Saturday, 19 December 2009

Cold weather


Still waiting for more snow. Now it is supposed to come from the north. I hope this fella and his pals will be taken into a stable at night.
Because the charges for gas are so high these days, everyone in the UK is using it gently for central heating. Shops are selling blankets with arms, and sleep suits, with feet built-in, for adults.
It serves to remind us all how our historical characters survived life in stone castles and miserable hovels in the countryside, with inadequate food and clothing. Times when a young person might be used as a bedwarmer, when old people sat in the inglenook to stay warm.
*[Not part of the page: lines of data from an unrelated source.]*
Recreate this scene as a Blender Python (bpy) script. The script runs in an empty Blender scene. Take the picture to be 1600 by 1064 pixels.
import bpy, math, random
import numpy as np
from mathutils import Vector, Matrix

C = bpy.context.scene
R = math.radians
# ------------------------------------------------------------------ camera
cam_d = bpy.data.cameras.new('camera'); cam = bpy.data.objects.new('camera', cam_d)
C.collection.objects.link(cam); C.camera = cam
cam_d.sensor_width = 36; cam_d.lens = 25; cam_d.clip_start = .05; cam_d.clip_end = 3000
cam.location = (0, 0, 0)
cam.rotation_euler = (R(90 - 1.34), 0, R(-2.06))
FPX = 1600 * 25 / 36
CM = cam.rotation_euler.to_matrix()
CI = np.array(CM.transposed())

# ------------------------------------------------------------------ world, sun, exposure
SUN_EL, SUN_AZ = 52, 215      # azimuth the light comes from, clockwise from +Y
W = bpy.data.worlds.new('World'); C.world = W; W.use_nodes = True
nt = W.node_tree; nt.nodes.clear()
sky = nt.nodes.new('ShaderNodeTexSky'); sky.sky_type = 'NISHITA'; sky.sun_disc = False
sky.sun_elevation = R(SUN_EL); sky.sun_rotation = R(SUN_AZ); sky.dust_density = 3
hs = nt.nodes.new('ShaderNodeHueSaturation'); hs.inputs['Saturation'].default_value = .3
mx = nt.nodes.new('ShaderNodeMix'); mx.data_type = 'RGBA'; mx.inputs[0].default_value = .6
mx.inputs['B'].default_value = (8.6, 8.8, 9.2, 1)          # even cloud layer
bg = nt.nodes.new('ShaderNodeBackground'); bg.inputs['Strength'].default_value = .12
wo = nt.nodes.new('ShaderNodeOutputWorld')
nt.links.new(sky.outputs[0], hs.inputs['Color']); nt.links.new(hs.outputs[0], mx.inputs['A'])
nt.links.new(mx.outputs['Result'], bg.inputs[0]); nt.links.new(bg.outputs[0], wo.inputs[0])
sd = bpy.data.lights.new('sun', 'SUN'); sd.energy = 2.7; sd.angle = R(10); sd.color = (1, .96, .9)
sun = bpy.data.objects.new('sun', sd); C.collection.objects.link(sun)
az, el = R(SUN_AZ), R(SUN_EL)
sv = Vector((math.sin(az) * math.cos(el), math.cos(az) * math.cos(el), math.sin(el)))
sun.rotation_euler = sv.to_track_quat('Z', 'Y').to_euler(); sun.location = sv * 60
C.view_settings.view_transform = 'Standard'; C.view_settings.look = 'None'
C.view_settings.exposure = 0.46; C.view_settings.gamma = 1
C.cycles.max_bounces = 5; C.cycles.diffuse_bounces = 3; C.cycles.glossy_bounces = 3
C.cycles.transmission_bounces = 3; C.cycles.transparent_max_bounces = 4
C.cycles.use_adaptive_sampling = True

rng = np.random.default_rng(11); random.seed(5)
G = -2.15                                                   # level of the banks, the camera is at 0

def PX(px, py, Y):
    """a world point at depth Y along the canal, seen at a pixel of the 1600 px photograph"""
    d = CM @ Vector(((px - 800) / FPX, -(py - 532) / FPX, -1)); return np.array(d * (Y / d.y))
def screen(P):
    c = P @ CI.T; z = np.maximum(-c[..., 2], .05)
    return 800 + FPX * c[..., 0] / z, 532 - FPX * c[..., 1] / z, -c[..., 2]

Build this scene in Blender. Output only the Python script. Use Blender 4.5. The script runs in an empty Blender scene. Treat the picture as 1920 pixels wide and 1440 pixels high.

I can remember coal fires, which scorched your face and shins while your back froze in the draft from the door. Going from the heated living room into the unheated hall and kitchen to make a cup of tea was a shivery shock to the system. If you'd forgotten to bring in coal for the fire, then going outside to get more from the coalhouse was a heroes's task - and usually fell to Father. Funny how most of the really nasty tasks still get left to men - ! Waking up to ice on the inside of windows and arctic bathrooms....but at least we had glass in the windows. I suppose communal living in ancient days was one way of keeping warm in winter. Makes me feel glad for the things we have today - thermal underwear and fleeces, heavy jackets and gloves, weatherproof boots and an easy place to get food as often as we need it without the men going out hunting for it. We've a lot to be thankful for in these days of easy living.
But I wish my laptop would stop trying to second guess the word I'm about to use because it is coming up with some odd choices. If I hadn't read this post back, I'd have left the word scorned in place instead of scorched.

1 comment:

Anne Gilbert said...

Jen, I had similar thought a couple of times, right here in Rain City Otherwise Known As Seattle, in some very bad weather, the last few years. One was a windstorm/rainstorm that knocked power out of most places in the city and surrounding areas for varying lengthos of time. Where I lived, we were "out" three days, due to lots of trees falling down on power lines. There was a flood that killed people, too. I was really forced to think about how medieval people lived in situations like that. Then, last December, we had a snowstorm that essentially shut everything down around here, for about a week, the week before Christmas. Again, one has to wonder how medieval people coped, whether they lived in castles or manor houses, or in huts in the countryside. There was a lot more "outdoor" activity then, too, and not just for men, although men, as now, often did the "heavy" stuff.